§ REQUEST:
Your task is to retype the lines from the opening of the material through the line that includes "27.8, .8, .5)". Do not copy the pictures.

━━━ SOURCE MATERIAL

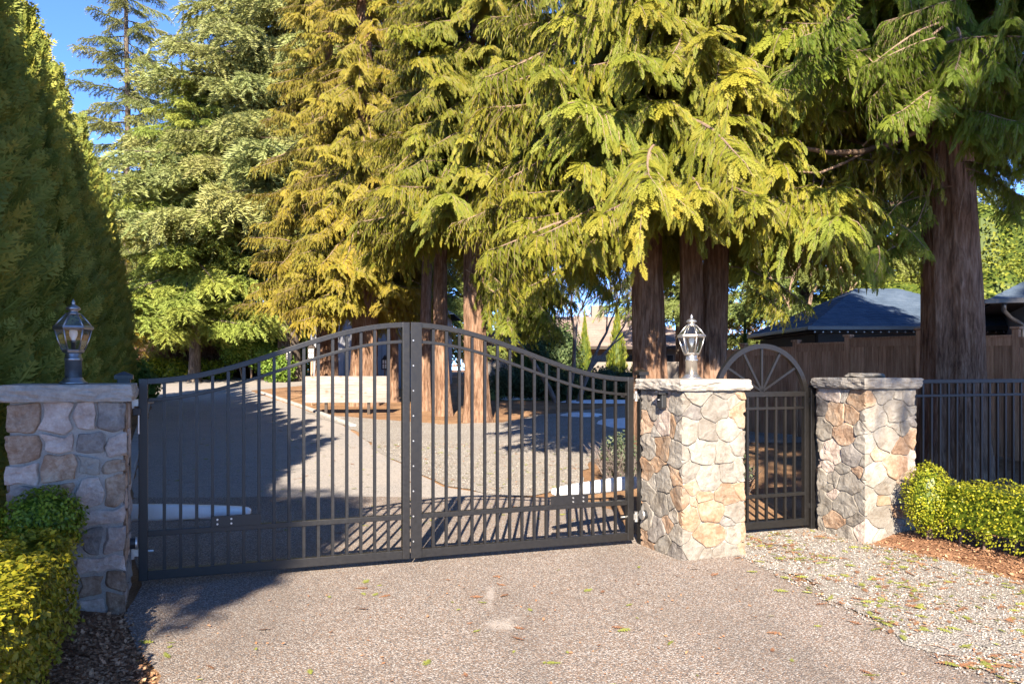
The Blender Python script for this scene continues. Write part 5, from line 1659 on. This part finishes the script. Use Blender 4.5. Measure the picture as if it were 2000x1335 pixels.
snow("snow patch at the gravel's edge seen beside the right gate stile", 2.75, 19.6, .75, 1.1)
snow("snow streak on the shaded gravel left of the nearer patch", 1.75, 21.6, .55, .45)
snow("long snow strip in front of the low dark hedge", 2.9, 26.3, 1.4, .5)
snow("snow strip on the lawn beside the big cedar trunk", .35, 27.8, .8, .5)

rng = np.random.default_rng(4)
def scatter(poly, n, dens=None):
    x0 = min(p[0] for p in poly); x1 = max(p[0] for p in poly); y0 = min(p[1] for p in poly); y1 = max(p[1] for p in poly)
    o_ = []
    while len(o_) < n:
        p = (rng.uniform(x0, x1), rng.uniform(y0, y1))
        if inside(p, poly) and (dens is None or rng.random() < dens(p)): o_.append(p)
    return o_
# pebbles
b = NP()
octv = np.array([(1, 0, 0), (-.9, .1, 0), (0, 1, .1), (.1, -1, 0), (.05, 0, .8), (0, 0, -.6)], float)
octt = np.array([(0, 2, 4), (2, 1, 4), (1, 3, 4), (3, 0, 4), (2, 0, 5), (1, 2, 5), (3, 1, 5), (0, 3, 5)])
near_v = [(1.93, 7.12), (2.38, 4.3), (3.2, 4.0), (4.15, 5), (3.85, 6.3), (3.66, 7.05), (3.3, 7.72), (3.0, 8.4), (2.1, 8.1)]
near_y = [(-.06, 10.4), (.3, 10.45), (.95, 11.2), (1.0, 12.4), (1.5, 14.2), (1.2, 16), (-2.6, 16), (-2.0, 13.8), (-.87, 11.1)]
for p in scatter(near_v, 6000) + scatter(near_y, 4500):
    s = rng.uniform(.004, .010); a = rng.uniform(0, 6.28)
    v = octv * s * rng.uniform(.7, 1.2, (1, 3)); c, sn = math.cos(a), math.sin(a)
    v = np.column_stack([v[:, 0] * c - v[:, 1] * sn, v[:, 0] * sn + v[:, 1] * c, v[:, 2]]) + np.array([p[0], p[1], gz(p[1]) + .016])
    b.add(v, octt, np.full(6, rng.uniform(0, 1)))
def mat_tint(name, stops):
    m, t, o = new_mat(name); a = N(t, "ShaderNodeAttribute", attribute_name="tint")
    finish(t, o, ramp(t, a.outputs['Fac'], stops), .85); return m
o = link_mesh("gravel", b.mesh("gravel", [mat_tint("loose_gravel_stones", [(0, (.13, .115, .10)), (.4, (.25, .22, .19)), (.8, (.34, .305, .265)), (1, (.44, .40, .36))])]))
tag(o, "loose pale gravel stones beside the apron and in the yard", "gravel", kind="stuff")
# fallen cedar sprigs and brown bits
bl = NP(); LT = [frond_template(400 + s, 5, 1, .12, .4, .05, .1) for s in range(3)]
def dverge(p): return .12 + .88 * max(0, min(1, (noise.noise(Vector((p[0] * 2.3, p[1] * 2.3, 5))) + .25) * 1.6))
spots = [(p, .017) for p in scatter(near_v, 620, dverge)] + [(p, .012) for p in scatter([(-1.7, 4.2), (2.4, 4.2), (1.9, 7.0), (-1.6, 6.4)], 70)] + [(p, .016) for p in scatter(near_y, 260)] + [(p, .010) for p in scatter([(-2, 7.8), (1.0, 8.6), (.4, 10.2), (-3.6, 10.2)], 60)] \
    + [(p, .009) for p in scatter([(-4.4, 10.5), (-.9, 11), (-2, 13.8), (-3.8, 18.6), (-7, 18.6)], 200)] + [(p, .012) for p in scatter([(-2.4, 4.0), (-1.5, 3.6), (-1.9, 5.0), (-2.6, 5.4)], 30)]
for p, dz in spots:
    a = rng.uniform(0, 6.28); axis = np.array([math.cos(a), math.sin(a), rng.uniform(-.03, .1)])
    brown = rng.random() < .38
    place(bl, LT[rng.integers(3)], (p[0], p[1], gz(p[1]) + dz + .004), axis, np.array([rng.uniform(-.25, .25), rng.uniform(-.25, .25), 1]), rng.uniform(.035, .12), (.0 if brown else .6), 0, .2)
bits = scatter(near_v, 3000, dverge) + scatter(near_y, 700) + scatter([(-1.9, 4.2), (2.4, 4.2), (1.9, 7.0), (-2.4, 6.0)], 260) + scatter([(-5, 18), (3, 16), (3, 24), (-5, 23)], 900)
P_ = np.array([(p[0], p[1], gz(p[1]) + .019) for p in bits])
v, T, A = leaf_cloud(8, len(P_), lambda r_, n: (P_, np.tile((0, 0, 1.0), (len(P_), 1))), (.010, .030), (.0, .22), 1.0, .3)
bl.add(v, T, A)
o = link_mesh("fallen_leaves", bl.mesh("fallen_leaves", [mat_tint("fallen_sprigs", [(0, (.20, .085, .04)), (.25, (.30, .16, .08)), (.5, (.20, .20, .04)), (1, (.24, .27, .04))])]))
tag(o, "fallen cedar sprigs and brown needles scattered over gravel and apron", "fallen sprigs", kind="stuff")
# thin fallen twigs
tw = MB()
for p in scatter(near_v, 26, dverge) + scatter(near_y, 16):
    a = rng.uniform(0, 6.28); l = rng.uniform(.08, .28); z = gz(p[1]) + .02
    tw.tube([(p[0], p[1], z), (p[0] + math.cos(a) * l * .5, p[1] + math.sin(a) * l * .5, z + .008), (p[0] + math.cos(a + .3) * l, p[1] + math.sin(a + .3) * l, z)], [.003, .0025, .0015], 4)
o = tw.build("twig_debris", M['twig']); tag(o, "thin fallen twigs lying on the gravel by the right pillar", "twigs", kind="stuff")
# bark chips on the two beds
def chips(poly, h, n, seed, name_label):
    pts = scatter(poly, n)
    P2 = np.array([(p[0], p[1], bed_z(p, poly, h) + .006) for p in pts])
    v, T, A = leaf_cloud(seed, n, lambda r_, k: (P2, np.tile((0, 0, 1.0), (n, 1))), (.012, .040), (.0, .75), .4, .1)
    b = NP(); b.add(v, T, A)
    o = link_mesh("bark_chips", b.mesh("bark_chips", [M['chips']])); tag(o, name_label, "mulch", kind="stuff")
chips([(-2.52, 5.6), (-2.1, 4.83), (-1.84, 4.39), (-1.5, 3.7), (-3.2, 3.7), (-3.6, 5.3)], .07, 11000, 3, "bark chips covering the left bed under the hedge")
chips([(3.25, 7.95), (3.36, 7.7), (3.68, 7.05), (3.87, 6.3), (4.1, 5.4), (5.2, 5.6), (5.4, 9.6), (4.2, 9.2)], .10, 15000, 6, "bark chips covering the right bed around the hedge")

━━━━━━

§ WRITTEN REPLY:
The Blender Python script for this scene continues. Write part 5, from line 1659 on. This part finishes the script. Use Blender 4.5. Measure the picture as if it were 2000x1335 pixels.
snow("snow patch at the gravel's edge seen beside the right gate stile", 2.75, 19.6, .75, 1.1)
snow("snow streak on the shaded gravel left of the nearer patch", 1.75, 21.6, .55, .45)
snow("long snow strip in front of the low dark hedge", 2.9, 26.3, 1.4, .5)
snow("snow strip on the lawn beside the big cedar trunk", .35, 27.8, .8, .5)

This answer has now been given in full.